**GIVEN PROBLEM**.
Transcribe the data that follows precisely, omitting nothing.

**STORED DATA**.
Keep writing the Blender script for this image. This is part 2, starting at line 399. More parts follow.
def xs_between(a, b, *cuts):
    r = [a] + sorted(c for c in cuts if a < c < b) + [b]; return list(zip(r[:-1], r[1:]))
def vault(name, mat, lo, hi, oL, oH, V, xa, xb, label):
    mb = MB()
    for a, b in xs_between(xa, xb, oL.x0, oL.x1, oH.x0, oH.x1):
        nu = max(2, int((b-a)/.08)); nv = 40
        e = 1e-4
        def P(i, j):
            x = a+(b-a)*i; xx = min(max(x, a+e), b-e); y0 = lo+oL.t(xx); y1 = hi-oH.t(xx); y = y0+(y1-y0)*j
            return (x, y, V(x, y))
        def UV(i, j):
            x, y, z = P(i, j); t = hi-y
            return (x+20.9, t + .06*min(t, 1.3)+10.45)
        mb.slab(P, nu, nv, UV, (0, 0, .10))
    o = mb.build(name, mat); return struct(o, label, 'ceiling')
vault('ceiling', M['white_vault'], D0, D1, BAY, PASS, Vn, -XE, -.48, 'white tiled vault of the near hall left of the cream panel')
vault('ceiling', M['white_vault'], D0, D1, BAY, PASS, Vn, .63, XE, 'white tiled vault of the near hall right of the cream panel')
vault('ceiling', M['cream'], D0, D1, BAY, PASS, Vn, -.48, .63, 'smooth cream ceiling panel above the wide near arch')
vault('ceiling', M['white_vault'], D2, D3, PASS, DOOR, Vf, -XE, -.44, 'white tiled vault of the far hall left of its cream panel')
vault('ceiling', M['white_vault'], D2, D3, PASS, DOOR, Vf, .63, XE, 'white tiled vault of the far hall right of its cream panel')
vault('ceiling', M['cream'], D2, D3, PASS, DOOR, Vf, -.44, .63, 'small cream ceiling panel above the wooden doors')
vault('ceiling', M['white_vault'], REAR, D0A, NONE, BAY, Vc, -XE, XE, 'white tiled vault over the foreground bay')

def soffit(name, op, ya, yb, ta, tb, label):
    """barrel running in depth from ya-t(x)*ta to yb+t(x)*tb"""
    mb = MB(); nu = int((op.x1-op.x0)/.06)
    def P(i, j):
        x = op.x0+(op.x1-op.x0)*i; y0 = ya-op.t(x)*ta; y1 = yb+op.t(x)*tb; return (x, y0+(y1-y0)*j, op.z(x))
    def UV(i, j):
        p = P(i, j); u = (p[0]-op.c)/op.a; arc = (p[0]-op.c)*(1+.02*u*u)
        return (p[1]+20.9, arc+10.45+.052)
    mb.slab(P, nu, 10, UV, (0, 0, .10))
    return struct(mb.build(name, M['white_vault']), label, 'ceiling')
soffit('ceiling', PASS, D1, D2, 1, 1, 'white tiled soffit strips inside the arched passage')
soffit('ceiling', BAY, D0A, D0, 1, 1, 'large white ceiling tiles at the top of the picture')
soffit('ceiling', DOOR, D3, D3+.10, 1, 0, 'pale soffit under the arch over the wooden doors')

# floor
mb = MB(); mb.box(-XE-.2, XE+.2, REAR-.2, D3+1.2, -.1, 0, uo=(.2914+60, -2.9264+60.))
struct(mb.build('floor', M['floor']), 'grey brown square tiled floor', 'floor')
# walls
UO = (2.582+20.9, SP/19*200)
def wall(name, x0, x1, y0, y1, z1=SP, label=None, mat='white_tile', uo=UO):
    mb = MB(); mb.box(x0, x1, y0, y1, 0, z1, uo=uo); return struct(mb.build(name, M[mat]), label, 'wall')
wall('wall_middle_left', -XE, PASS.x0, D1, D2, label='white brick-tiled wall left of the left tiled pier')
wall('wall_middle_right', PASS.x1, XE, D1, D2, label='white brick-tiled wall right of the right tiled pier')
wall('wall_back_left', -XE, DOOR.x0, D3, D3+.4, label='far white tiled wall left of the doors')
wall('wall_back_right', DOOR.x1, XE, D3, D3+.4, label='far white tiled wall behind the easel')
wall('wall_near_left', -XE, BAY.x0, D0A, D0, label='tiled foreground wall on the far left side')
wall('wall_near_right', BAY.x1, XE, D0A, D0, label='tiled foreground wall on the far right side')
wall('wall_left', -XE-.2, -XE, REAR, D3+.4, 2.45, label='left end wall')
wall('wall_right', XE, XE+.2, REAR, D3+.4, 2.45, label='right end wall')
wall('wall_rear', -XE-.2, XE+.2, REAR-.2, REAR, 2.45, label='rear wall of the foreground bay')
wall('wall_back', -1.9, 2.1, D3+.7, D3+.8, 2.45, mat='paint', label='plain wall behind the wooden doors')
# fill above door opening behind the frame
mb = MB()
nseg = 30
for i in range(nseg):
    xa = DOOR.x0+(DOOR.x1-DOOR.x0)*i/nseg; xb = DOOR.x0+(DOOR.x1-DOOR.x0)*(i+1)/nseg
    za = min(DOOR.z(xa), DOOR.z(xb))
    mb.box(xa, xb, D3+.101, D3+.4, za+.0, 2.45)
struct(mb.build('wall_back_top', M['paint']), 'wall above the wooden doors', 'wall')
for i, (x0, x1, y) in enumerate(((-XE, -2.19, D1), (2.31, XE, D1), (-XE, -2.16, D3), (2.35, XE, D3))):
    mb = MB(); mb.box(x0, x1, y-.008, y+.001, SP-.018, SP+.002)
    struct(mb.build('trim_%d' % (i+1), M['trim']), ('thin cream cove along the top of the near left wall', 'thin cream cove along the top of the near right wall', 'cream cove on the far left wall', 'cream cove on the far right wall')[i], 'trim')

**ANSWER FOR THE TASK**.
Keep writing the Blender script for this image. This is part 2, starting at line 399. More parts follow.
def xs_between(a, b, *cuts):
    r = [a] + sorted(c for c in cuts if a < c < b) + [b]; return list(zip(r[:-1], r[1:]))
def vault(name, mat, lo, hi, oL, oH, V, xa, xb, label):
    mb = MB()
    for a, b in xs_between(xa, xb, oL.x0, oL.x1, oH.x0, oH.x1):
        nu = max(2, int((b-a)/.08)); nv = 40
        e = 1e-4
        def P(i, j):
            x = a+(b-a)*i; xx = min(max(x, a+e), b-e); y0 = lo+oL.t(xx); y1 = hi-oH.t(xx); y = y0+(y1-y0)*j
            return (x, y, V(x, y))
        def UV(i, j):
            x, y, z = P(i, j); t = hi-y
            return (x+20.9, t + .06*min(t, 1.3)+10.45)
        mb.slab(P, nu, nv, UV, (0, 0, .10))
    o = mb.build(name, mat); return struct(o, label, 'ceiling')
vault('ceiling', M['white_vault'], D0, D1, BAY, PASS, Vn, -XE, -.48, 'white tiled vault of the near hall left of the cream panel')
vault('ceiling', M['white_vault'], D0, D1, BAY, PASS, Vn, .63, XE, 'white tiled vault of the near hall right of the cream panel')
vault('ceiling', M['cream'], D0, D1, BAY, PASS, Vn, -.48, .63, 'smooth cream ceiling panel above the wide near arch')
vault('ceiling', M['white_vault'], D2, D3, PASS, DOOR, Vf, -XE, -.44, 'white tiled vault of the far hall left of its cream panel')
vault('ceiling', M['white_vault'], D2, D3, PASS, DOOR, Vf, .63, XE, 'white tiled vault of the far hall right of its cream panel')
vault('ceiling', M['cream'], D2, D3, PASS, DOOR, Vf, -.44, .63, 'small cream ceiling panel above the wooden doors')
vault('ceiling', M['white_vault'], REAR, D0A, NONE, BAY, Vc, -XE, XE, 'white tiled vault over the foreground bay')

def soffit(name, op, ya, yb, ta, tb, label):
    """barrel running in depth from ya-t(x)*ta to yb+t(x)*tb"""
    mb = MB(); nu = int((op.x1-op.x0)/.06)
    def P(i, j):
        x = op.x0+(op.x1-op.x0)*i; y0 = ya-op.t(x)*ta; y1 = yb+op.t(x)*tb; return (x, y0+(y1-y0)*j, op.z(x))
    def UV(i, j):
        p = P(i, j); u = (p[0]-op.c)/op.a; arc = (p[0]-op.c)*(1+.02*u*u)
        return (p[1]+20.9, arc+10.45+.052)
    mb.slab(P, nu, 10, UV, (0, 0, .10))
    return struct(mb.build(name, M['white_vault']), label, 'ceiling')
soffit('ceiling', PASS, D1, D2, 1, 1, 'white tiled soffit strips inside the arched passage')
soffit('ceiling', BAY, D0A, D0, 1, 1, 'large white ceiling tiles at the top of the picture')
soffit('ceiling', DOOR, D3, D3+.10, 1, 0, 'pale soffit under the arch over the wooden doors')

# floor
mb = MB(); mb.box(-XE-.2, XE+.2, REAR-.2, D3+1.2, -.1, 0, uo=(.2914+60, -2.9264+60.))
struct(mb.build('floor', M['floor']), 'grey brown square tiled floor', 'floor')
# walls
UO = (2.582+20.9, SP/19*200)
def wall(name, x0, x1, y0, y1, z1=SP, label=None, mat='white_tile', uo=UO):
    mb = MB(); mb.box(x0, x1, y0, y1, 0, z1, uo=uo); return struct(mb.build(name, M[mat]), label, 'wall')
wall('wall_middle_left', -XE, PASS.x0, D1, D2, label='white brick-tiled wall left of the left tiled pier')
wall('wall_middle_right', PASS.x1, XE, D1, D2, label='white brick-tiled wall right of the right tiled pier')
wall('wall_back_left', -XE, DOOR.x0, D3, D3+.4, label='far white tiled wall left of the doors')
wall('wall_back_right', DOOR.x1, XE, D3, D3+.4, label='far white tiled wall behind the easel')
wall('wall_near_left', -XE, BAY.x0, D0A, D0, label='tiled foreground wall on the far left side')
wall('wall_near_right', BAY.x1, XE, D0A, D0, label='tiled foreground wall on the far right side')
wall('wall_left', -XE-.2, -XE, REAR, D3+.4, 2.45, label='left end wall')
wall('wall_right', XE, XE+.2, REAR, D3+.4, 2.45, label='right end wall')
wall('wall_rear', -XE-.2, XE+.2, REAR-.2, REAR, 2.45, label='rear wall of the foreground bay')
wall('wall_back', -1.9, 2.1, D3+.7, D3+.8, 2.45, mat='paint', label='plain wall behind the wooden doors')
# fill above door opening behind the frame
mb = MB()
nseg = 30
for i in range(nseg):
    xa = DOOR.x0+(DOOR.x1-DOOR.x0)*i/nseg; xb = DOOR.x0+(DOOR.x1-DOOR.x0)*(i+1)/nseg
    za = min(DOOR.z(xa), DOOR.z(xb))
    mb.box(xa, xb, D3+.101, D3+.4, za+.0, 2.45)
struct(mb.build('wall_back_top', M['paint']), 'wall above the wooden doors', 'wall')
for i, (x0, x1, y) in enumerate(((-XE, -2.19, D1), (2.31, XE, D1), (-XE, -2.16, D3), (2.35, XE, D3))):
    mb = MB(); mb.box(x0, x1, y-.008, y+.001, SP-.018, SP+.002)
    struct(mb.build('trim_%d' % (i+1), M['trim']), ('thin cream cove along the top of the near left wall', 'thin cream cove along the top of the near right wall', 'cream cove on the far left wall', 'cream cove on the far right wall')[i], 'trim')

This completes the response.